Still, observers like Breston thought that Manny Pacquiao was the kind of fighter who could save boxing from itself; Pacquiao was, like Ali, someone who embraced life beyond the ring. He was a national hero in his native Philippines, was active in politics and social causes. But this is not enough to bring credibility back to fight game; Floyd Mayweather, currently in jail on a domestic violence conviction, has mocked a sport where fighters like Ali would never shame themselves by avoiding fights with their top challenger for fear they might lose. It also hasn’t helped that the outcomes of the Mayweather-Victor Ortiz and Pacquiao-Juan Marquez fights have left fans frustrated with incredulity and a sense of being “cheated” by crooked fixers.
And now anger and frustration over Timothy Bradley’s incomprehensible split-decision victory over Pacquiao this past Saturday threatens to destroy whatever micron of relevance boxing still has. Viewers across the nation were stunned by a decision apparently made by ringside judges who mistook who was fighting who; few observers had Bradley winning more than two rounds, and fight statistics showed that Pacquiao clearly dominated the action. Bradley’s record of 28-0 with only 12 knockouts suggested a nothing more than competent opponent who was just this much better than the has-beens and stiffs he fought up to this point. The judges’ scoring was so far removed from reality that it brought back memories of the bad old times when corruption was the principle moral “principal.” But this time it was not crime bosses and fighters who fixed fights and took dives, it was the judges. At “best,” some people suspected that the judges, mindful of the controversial decision in favor of Pacquiao over Marquez, decided that Pacquiao had to win a round “decisively” with no doubts in order to award him the point; at worst, the judges were unduly “influenced” by outside forces who bet heavily against Pacquiao, who after the Marquez fight and seeming lack of focus appeared ripe for defeat. Another conspiracy theory is that the fight was “fixed” to set-up an already planned—and more lucrative—rematch. One thing is for certain: Boxing did not need another knockout blow to its credibility—which only promises to make it even more irrelevant than it already is.

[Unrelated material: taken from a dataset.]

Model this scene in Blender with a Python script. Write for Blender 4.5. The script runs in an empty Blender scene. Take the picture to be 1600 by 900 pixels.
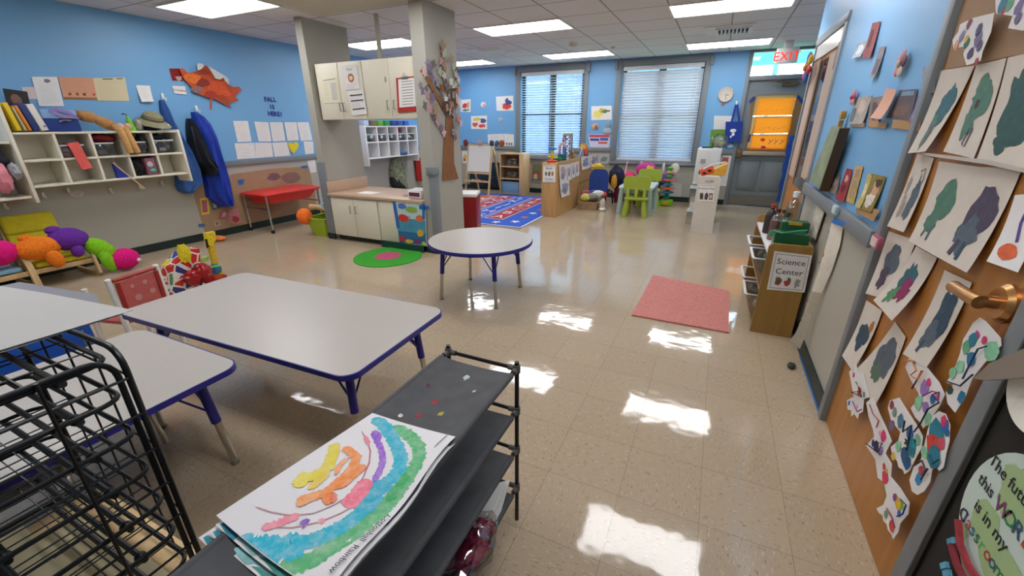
import bpy, bmesh, math, random
from mathutils import Vector, Matrix, noise as mnoise
random.seed(7)
SC = bpy.context.scene
COL = SC.collection
PI = math.pi

# ------------------------------------------------------------------ camera
F_PX, YAW, PITCH, ROLL, CAM_H = 650.06, 25.288, 21.399, -0.263, 1.4175
_y, _p, _r = (math.radians(a) for a in (YAW, PITCH, ROLL))
_fw = Vector((-math.sin(_y)*math.cos(_p), math.cos(_y)*math.cos(_p), -math.sin(_p)))
_rt = Vector((math.cos(_y), math.sin(_y), 0)); _up = _rt.cross(_fw)
CR = math.cos(_r)*_rt + math.sin(_r)*_up
CU = -math.sin(_r)*_rt + math.cos(_r)*_up
CAM = Vector((0, 0, CAM_H))
cd = bpy.data.cameras.new('camera'); cam = bpy.data.objects.new('camera', cd); COL.objects.link(cam)
cd.sensor_width = 36; cd.lens = F_PX*36/1600; cd.clip_start = 0.02
cam.matrix_world = Matrix(((CR.x, CU.x, -_fw.x, 0), (CR.y, CU.y, -_fw.y, 0), (CR.z, CU.z, -_fw.z, CAM_H), (0, 0, 0, 1)))
SC.camera = cam
# ------------------------------------------------------------------ view, world, light levels
SC.view_settings.view_transform = 'Standard'; SC.view_settings.look = 'None'
SC.view_settings.exposure = 0.35; SC.view_settings.gamma = 1; SC.view_settings.use_curve_mapping = False
SC.cycles.use_denoising = True
SC.cycles.max_bounces = 8; SC.cycles.diffuse_bounces = 4; SC.cycles.glossy_bounces = 4
SC.cycles.transparent_max_bounces = 10; SC.cycles.caustics_reflective = False; SC.cycles.caustics_refractive = False
SC.cycles.sample_clamp_indirect = 6
LENS = 7.7            # brightness of the ceiling light panels
SKY = 8.5            # brightness of the daylight
w = bpy.data.worlds.new('sky'); SC.world = w; w.use_nodes = True
nt = w.node_tree; bg = nt.nodes['Background']; bg.inputs[1].default_value = SKY
_tc = nt.nodes.new('ShaderNodeTexCoord'); _sx = nt.nodes.new('ShaderNodeSeparateXYZ'); _cr = nt.nodes.new('ShaderNodeValToRGB')
nt.links.new(_tc.outputs['Generated'], _sx.inputs[0]); nt.links.new(_sx.outputs['Z'], _cr.inputs[0]); nt.links.new(_cr.outputs[0], bg.inputs[0])
_cr.color_ramp.elements[0].position = 0.0; _cr.color_ramp.elements[0].color = (.80, .90, 1, 1)
_cr.color_ramp.elements[1].position = 0.6; _cr.color_ramp.elements[1].color = (.45, .68, 1, 1)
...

People are now fond of saying that mixed martial arts is the new “boxing.” To me, it is like (real) wrestling, just as dull except that you have hitting and kicking; an MMA fight is as amateurish as a couple of dudes getting into a back alley scrum. There is no “sweet science” to it, just a jumble of incompatible moves that give me a headache; it just looks made-up. Anyone who thinks this stuff compares to the classic battles between Ali and Frazier simply have no sense of style, or history. But if boxing allows MMA to replace it, it only has itself to blame.